Student loan debt is one of the biggest financial burdens facing Americans, with tens of millions of borrowers carrying an average balance that continues to grow. If you are tired of watching interest accumulate and want to eliminate your student loans ahead of schedule, there are proven strategies that can save you thousands of dollars and years of payments. Here is how to accelerate your payoff in 2026.
Understand Your Loans
Before you can optimize your payoff strategy, you need to know exactly what you owe. Log into your federal loan servicer’s website or check studentaid.gov to get a complete picture of your federal loans. For private loans, check each lender’s portal. For every loan, note the balance, interest rate, monthly payment, and loan type. Federal loans offer protections and repayment options that private loans do not, so knowing which is which matters when choosing your strategy.
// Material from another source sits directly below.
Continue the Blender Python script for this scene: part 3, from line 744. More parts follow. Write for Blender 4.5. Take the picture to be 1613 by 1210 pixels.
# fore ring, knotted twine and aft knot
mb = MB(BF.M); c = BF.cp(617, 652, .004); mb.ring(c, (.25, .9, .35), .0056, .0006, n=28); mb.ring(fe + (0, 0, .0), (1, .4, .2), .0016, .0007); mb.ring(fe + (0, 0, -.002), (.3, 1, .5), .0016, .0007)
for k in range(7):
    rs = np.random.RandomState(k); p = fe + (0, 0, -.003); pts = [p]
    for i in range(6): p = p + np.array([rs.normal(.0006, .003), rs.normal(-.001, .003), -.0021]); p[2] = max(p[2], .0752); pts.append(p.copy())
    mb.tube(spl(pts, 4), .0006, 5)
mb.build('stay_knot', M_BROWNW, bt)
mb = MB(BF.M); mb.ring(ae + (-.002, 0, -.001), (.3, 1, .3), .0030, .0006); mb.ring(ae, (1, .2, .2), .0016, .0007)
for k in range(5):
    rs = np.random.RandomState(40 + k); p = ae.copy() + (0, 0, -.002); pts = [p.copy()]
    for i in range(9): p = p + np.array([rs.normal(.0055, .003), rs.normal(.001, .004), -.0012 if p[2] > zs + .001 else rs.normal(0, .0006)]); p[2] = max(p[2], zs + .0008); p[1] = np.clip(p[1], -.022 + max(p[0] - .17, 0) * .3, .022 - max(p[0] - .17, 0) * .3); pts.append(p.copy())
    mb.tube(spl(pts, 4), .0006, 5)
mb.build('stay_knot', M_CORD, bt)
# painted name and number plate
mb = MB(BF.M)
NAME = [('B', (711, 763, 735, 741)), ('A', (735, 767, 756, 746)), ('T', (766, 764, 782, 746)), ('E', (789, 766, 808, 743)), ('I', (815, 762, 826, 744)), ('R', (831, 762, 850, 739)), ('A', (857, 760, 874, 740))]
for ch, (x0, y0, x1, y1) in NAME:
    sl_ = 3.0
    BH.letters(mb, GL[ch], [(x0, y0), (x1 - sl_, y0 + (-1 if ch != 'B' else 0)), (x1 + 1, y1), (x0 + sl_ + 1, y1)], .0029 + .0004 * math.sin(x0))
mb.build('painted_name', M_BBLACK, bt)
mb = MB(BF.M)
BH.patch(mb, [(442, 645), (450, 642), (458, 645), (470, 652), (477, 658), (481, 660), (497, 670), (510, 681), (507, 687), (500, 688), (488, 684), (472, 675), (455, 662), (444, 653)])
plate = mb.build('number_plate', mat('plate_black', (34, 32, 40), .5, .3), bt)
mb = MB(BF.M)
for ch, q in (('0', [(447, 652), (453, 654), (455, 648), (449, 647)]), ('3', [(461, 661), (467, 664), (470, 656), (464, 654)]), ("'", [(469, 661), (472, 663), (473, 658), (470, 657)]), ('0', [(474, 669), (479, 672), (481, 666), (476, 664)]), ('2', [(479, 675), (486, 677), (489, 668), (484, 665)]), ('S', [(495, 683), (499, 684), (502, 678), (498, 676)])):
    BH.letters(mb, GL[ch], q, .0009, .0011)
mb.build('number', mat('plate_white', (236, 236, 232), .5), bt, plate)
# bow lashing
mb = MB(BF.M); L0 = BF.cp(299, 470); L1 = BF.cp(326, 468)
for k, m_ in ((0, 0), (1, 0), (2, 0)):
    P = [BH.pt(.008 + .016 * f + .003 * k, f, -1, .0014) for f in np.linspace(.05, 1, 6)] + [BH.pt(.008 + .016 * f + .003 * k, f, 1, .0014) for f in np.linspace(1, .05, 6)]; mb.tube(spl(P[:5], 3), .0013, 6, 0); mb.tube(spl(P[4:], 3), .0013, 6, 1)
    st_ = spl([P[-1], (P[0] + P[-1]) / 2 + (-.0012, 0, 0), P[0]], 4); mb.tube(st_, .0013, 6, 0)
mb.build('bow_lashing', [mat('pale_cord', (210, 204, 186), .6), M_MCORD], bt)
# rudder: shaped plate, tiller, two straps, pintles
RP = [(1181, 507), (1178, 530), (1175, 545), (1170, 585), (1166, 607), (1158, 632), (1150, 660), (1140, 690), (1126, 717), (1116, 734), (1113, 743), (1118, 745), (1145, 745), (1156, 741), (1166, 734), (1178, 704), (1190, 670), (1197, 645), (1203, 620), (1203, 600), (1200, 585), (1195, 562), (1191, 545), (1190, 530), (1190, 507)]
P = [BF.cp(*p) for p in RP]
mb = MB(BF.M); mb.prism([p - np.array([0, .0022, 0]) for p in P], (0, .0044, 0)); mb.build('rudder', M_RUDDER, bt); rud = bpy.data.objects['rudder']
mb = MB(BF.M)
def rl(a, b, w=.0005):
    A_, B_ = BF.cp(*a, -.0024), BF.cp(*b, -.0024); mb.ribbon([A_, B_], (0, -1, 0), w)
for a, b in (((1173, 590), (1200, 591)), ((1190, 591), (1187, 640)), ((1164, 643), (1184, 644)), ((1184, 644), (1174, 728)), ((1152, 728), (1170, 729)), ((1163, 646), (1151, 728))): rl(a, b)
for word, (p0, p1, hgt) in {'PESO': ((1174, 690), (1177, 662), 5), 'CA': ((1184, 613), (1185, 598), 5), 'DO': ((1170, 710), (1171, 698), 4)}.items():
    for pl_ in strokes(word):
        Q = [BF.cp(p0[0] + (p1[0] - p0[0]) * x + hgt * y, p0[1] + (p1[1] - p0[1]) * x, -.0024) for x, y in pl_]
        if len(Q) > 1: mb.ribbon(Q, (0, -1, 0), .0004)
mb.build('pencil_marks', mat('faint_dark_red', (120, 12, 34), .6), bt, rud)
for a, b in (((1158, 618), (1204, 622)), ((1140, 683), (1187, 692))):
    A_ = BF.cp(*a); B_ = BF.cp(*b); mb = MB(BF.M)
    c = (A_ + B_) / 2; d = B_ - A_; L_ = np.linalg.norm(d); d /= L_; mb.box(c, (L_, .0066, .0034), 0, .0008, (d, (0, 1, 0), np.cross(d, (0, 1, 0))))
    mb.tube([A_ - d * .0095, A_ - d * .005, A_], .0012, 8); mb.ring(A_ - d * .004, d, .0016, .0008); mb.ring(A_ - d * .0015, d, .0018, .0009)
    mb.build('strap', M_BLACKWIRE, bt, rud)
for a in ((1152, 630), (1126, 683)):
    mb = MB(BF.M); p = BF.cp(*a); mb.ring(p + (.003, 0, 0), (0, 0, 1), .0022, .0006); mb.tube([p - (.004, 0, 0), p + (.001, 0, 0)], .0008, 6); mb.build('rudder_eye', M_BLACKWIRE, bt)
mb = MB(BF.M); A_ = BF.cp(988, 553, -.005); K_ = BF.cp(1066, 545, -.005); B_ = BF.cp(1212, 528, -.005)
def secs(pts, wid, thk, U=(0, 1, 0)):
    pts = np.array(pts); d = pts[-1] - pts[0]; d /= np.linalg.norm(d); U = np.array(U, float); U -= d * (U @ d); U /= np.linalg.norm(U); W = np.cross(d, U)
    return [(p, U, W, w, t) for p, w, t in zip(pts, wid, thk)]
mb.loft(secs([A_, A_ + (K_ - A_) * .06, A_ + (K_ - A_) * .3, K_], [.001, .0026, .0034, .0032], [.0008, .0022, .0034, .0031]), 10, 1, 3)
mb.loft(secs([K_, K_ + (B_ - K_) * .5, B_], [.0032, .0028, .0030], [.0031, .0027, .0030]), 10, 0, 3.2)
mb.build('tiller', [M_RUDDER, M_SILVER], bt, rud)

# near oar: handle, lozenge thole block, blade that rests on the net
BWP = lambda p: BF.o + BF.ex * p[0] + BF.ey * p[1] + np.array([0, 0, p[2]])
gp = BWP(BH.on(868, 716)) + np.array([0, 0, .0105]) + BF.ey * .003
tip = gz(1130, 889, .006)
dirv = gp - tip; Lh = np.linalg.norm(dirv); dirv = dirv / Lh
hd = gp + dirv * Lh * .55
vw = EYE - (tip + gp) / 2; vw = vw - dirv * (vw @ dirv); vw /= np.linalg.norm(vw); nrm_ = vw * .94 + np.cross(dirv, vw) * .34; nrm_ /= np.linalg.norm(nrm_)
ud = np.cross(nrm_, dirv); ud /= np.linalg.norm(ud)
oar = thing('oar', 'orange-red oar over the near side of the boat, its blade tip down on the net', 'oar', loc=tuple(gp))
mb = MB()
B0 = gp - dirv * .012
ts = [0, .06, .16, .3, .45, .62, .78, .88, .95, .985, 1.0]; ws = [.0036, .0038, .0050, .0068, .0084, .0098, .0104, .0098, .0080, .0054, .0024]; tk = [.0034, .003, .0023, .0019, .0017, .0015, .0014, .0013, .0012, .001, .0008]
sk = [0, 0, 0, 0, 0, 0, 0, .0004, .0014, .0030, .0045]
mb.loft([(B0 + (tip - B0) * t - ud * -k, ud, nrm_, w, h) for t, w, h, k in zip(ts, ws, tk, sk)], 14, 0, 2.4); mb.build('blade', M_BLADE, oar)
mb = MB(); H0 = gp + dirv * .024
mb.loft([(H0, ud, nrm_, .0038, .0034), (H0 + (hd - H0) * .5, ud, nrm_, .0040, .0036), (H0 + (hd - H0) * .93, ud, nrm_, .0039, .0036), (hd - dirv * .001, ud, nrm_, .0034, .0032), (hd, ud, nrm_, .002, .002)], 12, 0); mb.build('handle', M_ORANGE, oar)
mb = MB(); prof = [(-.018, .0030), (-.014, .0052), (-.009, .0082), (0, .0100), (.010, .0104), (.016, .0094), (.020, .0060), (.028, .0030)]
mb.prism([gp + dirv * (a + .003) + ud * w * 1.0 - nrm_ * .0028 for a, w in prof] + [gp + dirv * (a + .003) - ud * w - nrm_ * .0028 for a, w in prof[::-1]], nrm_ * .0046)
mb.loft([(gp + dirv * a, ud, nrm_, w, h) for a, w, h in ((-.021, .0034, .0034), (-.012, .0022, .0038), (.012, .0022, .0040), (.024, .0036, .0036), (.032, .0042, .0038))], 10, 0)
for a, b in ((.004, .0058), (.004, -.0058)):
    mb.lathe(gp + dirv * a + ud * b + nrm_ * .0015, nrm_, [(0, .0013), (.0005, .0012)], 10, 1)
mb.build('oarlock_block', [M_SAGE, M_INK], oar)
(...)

Make More Than the Minimum Payment
The most straightforward way to pay off loans faster is to pay more than the minimum. Even small extra payments make a significant difference because they reduce the principal balance, which reduces the interest that accrues each month. On a $30,000 loan at six percent interest with a ten-year term, adding just $100 per month to your payment eliminates the loan three years early and saves over $3,000 in interest. When making extra payments, specify to your servicer that the additional amount should be applied to principal, not advanced to future payments. Some servicers apply extra payments to future monthly bills by default, which does not reduce your interest burden the same way.
The Debt Avalanche Method
If you have multiple loans, the debt avalanche method saves the most money. List all your loans by interest rate from highest to lowest. Make minimum payments on every loan, then direct all extra money toward the highest-rate loan. Once that loan is eliminated, take the entire payment you were making and apply it to the next highest rate loan. This approach minimizes total interest paid because you are always attacking the most expensive debt first. It requires discipline since your highest-rate loan might also be your largest balance, meaning progress feels slow initially.
The Debt Snowball Method
The debt snowball method, popularized by Dave Ramsey, takes the opposite approach. You pay off the smallest balance first, regardless of interest rate. The psychological wins of eliminating entire loans quickly can provide motivation to keep going. Once the smallest loan is gone, you add its payment to the next smallest loan. While the snowball method costs slightly more in total interest compared to the avalanche method, studies show that the motivational boost of quick wins helps many people stick with their payoff plan longer.
Refinancing Your Loans
If you have good credit and a stable income, refinancing can lower your interest rate and save thousands over the life of your loans. Private lenders like SoFi, Earnest, and Splash Financial compete aggressively for borrowers with strong credit profiles. Refinancing federal loans into a private loan gives you a lower rate but eliminates federal benefits like income-driven repayment plans, Public Service Loan Forgiveness eligibility, and forbearance options. Only refinance federal loans if you are confident in your ability to make payments regardless of life circumstances. Refinancing private loans has no such tradeoff and is almost always worth exploring.
Employer Student Loan Repayment
More employers are offering student loan repayment assistance as a workplace benefit. Contributions from employers of up to $5,250 per year can be excluded from employee income for tax purposes. If your employer offers this benefit, take full advantage of it. Even if you are job searching, this benefit is worth considering when evaluating offers. Companies including Fidelity, Aetna, Google, and many others offer student loan repayment assistance as part of their compensation packages.
Income-Driven Repayment and Forgiveness
If you work in public service or have federal loans you cannot aggressively pay down, income-driven repayment plans cap your monthly payment at a percentage of your discretionary income. After 20 to 25 years of qualifying payments, the remaining balance is forgiven. The SAVE plan and other IDR options can provide significant relief for borrowers with high debt relative to their income. Public Service Loan Forgiveness offers forgiveness after just 10 years for borrowers working in qualifying government or nonprofit positions. These programs are not about paying faster, but they can be the smartest financial decision for borrowers who qualify.
Side Hustle Your Way Out
Earning extra income specifically dedicated to loan payments is one of the most effective accelerators. Freelancing, tutoring, driving for rideshare services, or picking up contract work can generate hundreds or thousands of extra dollars per month. The key is committing that side hustle income exclusively to loan payments rather than lifestyle inflation. Creating a dedicated account for side hustle earnings that automatically transfers to your loan servicer removes the temptation to spend it elsewhere.
The Bottom Line
Paying off student loans faster requires a combination of strategy and commitment. Choose a repayment method, explore refinancing if your credit supports it, take advantage of employer benefits, and consider earning extra income to accelerate payments. Every extra dollar applied to principal brings you closer to freedom from student debt. The sacrifices feel temporary, but the financial freedom that comes with being debt-free lasts forever.